TASK DIRECTIONS
All of the listing below must be repeated word for word. Pictures are the only thing to omit.

DATA EXCERPT
::::::
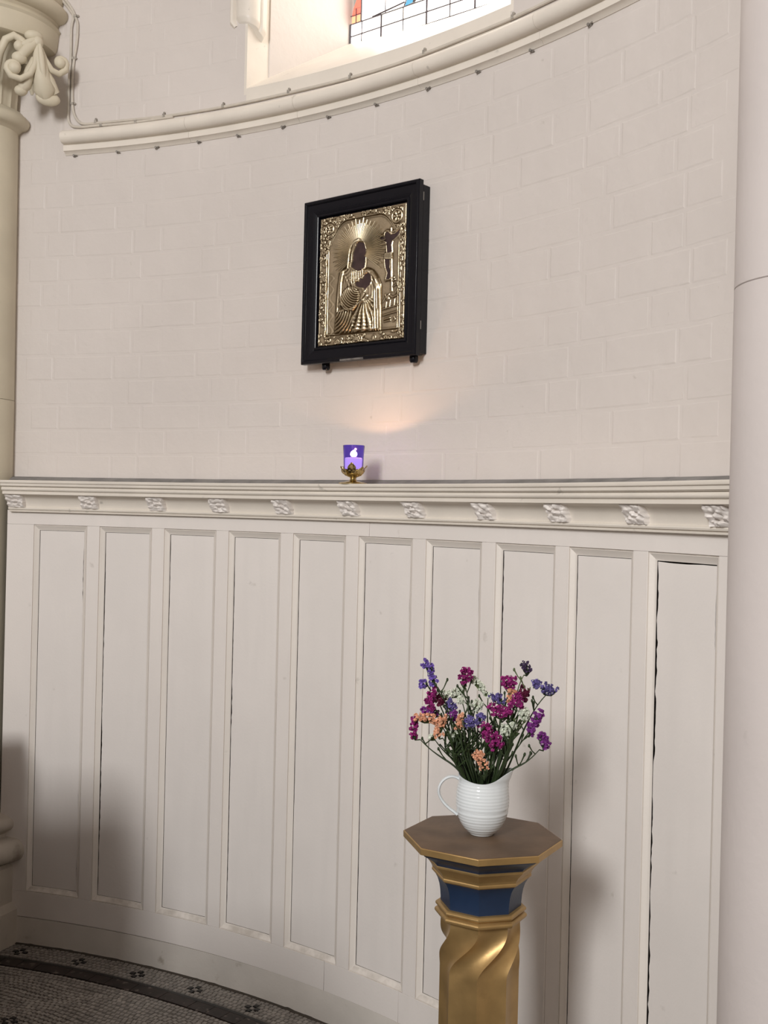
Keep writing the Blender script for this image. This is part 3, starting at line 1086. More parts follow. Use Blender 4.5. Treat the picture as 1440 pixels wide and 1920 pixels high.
def crocket(az):
    mb = MB()
    # local frame: x to the right, y outward from the column, z up, origin at the leaf's heart
    mb.ball((-0.018, 0.022, 0.090), 0.022, 12, 8, (1.3, 1, 0.8))
    mb.ball((-0.008, 0.030, 0.070), 0.018, 12, 8, (1, 1, 1.1))
    mb.tube([(-0.02, -0.07, 0.06), (-0.02, -0.02, 0.080), (-0.018, 0.01, 0.088)], [0.03, 0.024, 0.018], 10)
    # centre lobe hanging down with a groove
    mb.tube([(-0.008, 0.030, 0.065), (0.000, 0.034, 0.02), (0.006, 0.030, -0.03), (0.018, 0.018, -0.065), (0.022, 0.008, -0.098)],
            [0.012, 0.020, 0.026, 0.034, 0.014], 12, flat=1.0, up=(0, 1, 0))
    mb.tube([(-0.004, 0.045, 0.060), (0.000, 0.054, 0.02), (0.006, 0.052, -0.02), (0.014, 0.048, -0.045)],
            [0.006, 0.009, 0.009, 0.004], 8)
    mb.tube([(0.006, 0.03, 0.0), (0.028, 0.026, -0.04), (0.050, 0.015, -0.070)], [0.012, 0.020, 0.016], 10)
    mb.ball((0.030, 0.014, -0.088), 0.030, 14, 8, (1.25, 0.5, 0.75))
    # lower-left lobe
    mb.tube([(-0.014, 0.028, 0.02), (-0.030, 0.026, -0.03), (-0.040, 0.018, -0.062), (-0.050, 0.012, -0.080)],
            [0.012, 0.018, 0.020, 0.012], 10)
    mb.ball((-0.050, 0.012, -0.078), 0.020, 12, 8, (1, 0.8, 0.8))
    # left curl
    spiral_lobe(mb, [(-0.010, 0.034, 0.045), (-0.014, 0.040, 0.0), (-0.030, 0.044, -0.035), (-0.058, 0.044, -0.055),
                     (-0.086, 0.044, -0.050), (-0.098, 0.044, -0.030)], 0.010, 0.009, (-0.076, 0.046, -0.026), 0.019, 0.7, -1)
    # right curl
    spiral_lobe(mb, [(0.0, 0.034, 0.05), (0.014, 0.036, 0.02), (0.034, 0.034, -0.006), (0.058, 0.030, -0.012),
                     (0.078, 0.028, 0.004), (0.080, 0.028, 0.024)], 0.010, 0.010, (0.062, 0.030, 0.022), 0.017, 0.7, 1)
    # upper left curl and mid lobe
    spiral_lobe(mb, [(-0.118, -0.04, -0.03), (-0.112, 0.0, 0.03), (-0.098, 0.016, 0.066), (-0.076, 0.022, 0.080),
                     (-0.056, 0.024, 0.070)], 0.012, 0.012, (-0.060, 0.026, 0.050), 0.017, 0.5, -1)
    mb.ball((-0.060, 0.032, 0.012), 0.021, 12, 8, (1.1, 0.8, 0.9))
    mb.tube([(-0.012, 0.03, 0.070), (-0.036, 0.034, 0.045), (-0.062, 0.034, 0.010)], [0.014, 0.017, 0.013], 10)
    mb.tube([(-0.012, 0.03, 0.076), (-0.034, 0.036, 0.062), (-0.052, 0.032, 0.052)], [0.011, 0.012, 0.009], 10)
    mb.tube([(0.01, -0.14, -0.03), (0.0, -0.125, 0.02), (-0.01, -0.05, 0.07), (-0.015, 0.0, 0.085)], [0.006, 0.016, 0.024, 0.02], 10)
    o = mb.build('crocket_leaf', STONEP, colm, smooth=60)
    a = rad(az)
    face = rad(az * 0.45)
    o.matrix_parent_inverse = Matrix()
    o.location = (0.258 * math.sin(a), -0.258 * math.cos(a), 2.968)
    o.rotation_euler = (0, 0, math.pi + face)
    return o


for az in (62, -6, -66):
    o = crocket(az)
    # mirror so that local x runs to the viewer's right while y points outward
    o.scale = (-1.1, 1.1, 1.1)
mb = MB()
mb.lathe([(0.128, 0.50), (0.134, 0.470), (0.150, 0.450), (0.172, 0.440), (0.190, 0.430)] +
         [(0.198 + x[0], x[1]) for x in arcpts(0, 0.404, 0.024, 70, -70, 8)] +
         [(0.200, 0.378), (0.192, 0.370), (0.196, 0.360)] + [(0.224 + x[0], x[1]) for x in arcpts(0, 0.318, 0.040, 75, -60, 10)] +
         [(0.215, 0.276), (0.20, 0.270)], 64, cc)
mb.build('base_mouldings', BASEP, colm)
mb = MB()
mb.lathe([(0.262, 0.0), (0.262, 0.118), (0.240, 0.140), (0.240, 0.262), (0.228, 0.272)], 8, cc)
mb.build('plinth', BASEP, colm, smooth=20)

# ------------------------------------------------------------------ right pier
pier = struct('wall_right')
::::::
EXERCISE RESPONSE
Keep writing the Blender script for this image. This is part 3, starting at line 1086. More parts follow. Use Blender 4.5. Treat the picture as 1440 pixels wide and 1920 pixels high.
def crocket(az):
    mb = MB()
    # local frame: x to the right, y outward from the column, z up, origin at the leaf's heart
    mb.ball((-0.018, 0.022, 0.090), 0.022, 12, 8, (1.3, 1, 0.8))
    mb.ball((-0.008, 0.030, 0.070), 0.018, 12, 8, (1, 1, 1.1))
    mb.tube([(-0.02, -0.07, 0.06), (-0.02, -0.02, 0.080), (-0.018, 0.01, 0.088)], [0.03, 0.024, 0.018], 10)
    # centre lobe hanging down with a groove
    mb.tube([(-0.008, 0.030, 0.065), (0.000, 0.034, 0.02), (0.006, 0.030, -0.03), (0.018, 0.018, -0.065), (0.022, 0.008, -0.098)],
            [0.012, 0.020, 0.026, 0.034, 0.014], 12, flat=1.0, up=(0, 1, 0))
    mb.tube([(-0.004, 0.045, 0.060), (0.000, 0.054, 0.02), (0.006, 0.052, -0.02), (0.014, 0.048, -0.045)],
            [0.006, 0.009, 0.009, 0.004], 8)
    mb.tube([(0.006, 0.03, 0.0), (0.028, 0.026, -0.04), (0.050, 0.015, -0.070)], [0.012, 0.020, 0.016], 10)
    mb.ball((0.030, 0.014, -0.088), 0.030, 14, 8, (1.25, 0.5, 0.75))
    # lower-left lobe
    mb.tube([(-0.014, 0.028, 0.02), (-0.030, 0.026, -0.03), (-0.040, 0.018, -0.062), (-0.050, 0.012, -0.080)],
            [0.012, 0.018, 0.020, 0.012], 10)
    mb.ball((-0.050, 0.012, -0.078), 0.020, 12, 8, (1, 0.8, 0.8))
    # left curl
    spiral_lobe(mb, [(-0.010, 0.034, 0.045), (-0.014, 0.040, 0.0), (-0.030, 0.044, -0.035), (-0.058, 0.044, -0.055),
                     (-0.086, 0.044, -0.050), (-0.098, 0.044, -0.030)], 0.010, 0.009, (-0.076, 0.046, -0.026), 0.019, 0.7, -1)
    # right curl
    spiral_lobe(mb, [(0.0, 0.034, 0.05), (0.014, 0.036, 0.02), (0.034, 0.034, -0.006), (0.058, 0.030, -0.012),
                     (0.078, 0.028, 0.004), (0.080, 0.028, 0.024)], 0.010, 0.010, (0.062, 0.030, 0.022), 0.017, 0.7, 1)
    # upper left curl and mid lobe
    spiral_lobe(mb, [(-0.118, -0.04, -0.03), (-0.112, 0.0, 0.03), (-0.098, 0.016, 0.066), (-0.076, 0.022, 0.080),
                     (-0.056, 0.024, 0.070)], 0.012, 0.012, (-0.060, 0.026, 0.050), 0.017, 0.5, -1)
    mb.ball((-0.060, 0.032, 0.012), 0.021, 12, 8, (1.1, 0.8, 0.9))
    mb.tube([(-0.012, 0.03, 0.070), (-0.036, 0.034, 0.045), (-0.062, 0.034, 0.010)], [0.014, 0.017, 0.013], 10)
    mb.tube([(-0.012, 0.03, 0.076), (-0.034, 0.036, 0.062), (-0.052, 0.032, 0.052)], [0.011, 0.012, 0.009], 10)
    mb.tube([(0.01, -0.14, -0.03), (0.0, -0.125, 0.02), (-0.01, -0.05, 0.07), (-0.015, 0.0, 0.085)], [0.006, 0.016, 0.024, 0.02], 10)
    o = mb.build('crocket_leaf', STONEP, colm, smooth=60)
    a = rad(az)
    face = rad(az * 0.45)
    o.matrix_parent_inverse = Matrix()
    o.location = (0.258 * math.sin(a), -0.258 * math.cos(a), 2.968)
    o.rotation_euler = (0, 0, math.pi + face)
    return o


for az in (62, -6, -66):
    o = crocket(az)
    # mirror so that local x runs to the viewer's right while y points outward
    o.scale = (-1.1, 1.1, 1.1)
mb = MB()
mb.lathe([(0.128, 0.50), (0.134, 0.470), (0.150, 0.450), (0.172, 0.440), (0.190, 0.430)] +
         [(0.198 + x[0], x[1]) for x in arcpts(0, 0.404, 0.024, 70, -70, 8)] +
         [(0.200, 0.378), (0.192, 0.370), (0.196, 0.360)] + [(0.224 + x[0], x[1]) for x in arcpts(0, 0.318, 0.040, 75, -60, 10)] +
         [(0.215, 0.276), (0.20, 0.270)], 64, cc)
mb.build('base_mouldings', BASEP, colm)
mb = MB()
mb.lathe([(0.262, 0.0), (0.262, 0.118), (0.240, 0.140), (0.240, 0.262), (0.228, 0.272)], 8, cc)
mb.build('plinth', BASEP, colm, smooth=20)

# ------------------------------------------------------------------ right pier
pier = struct('wall_right')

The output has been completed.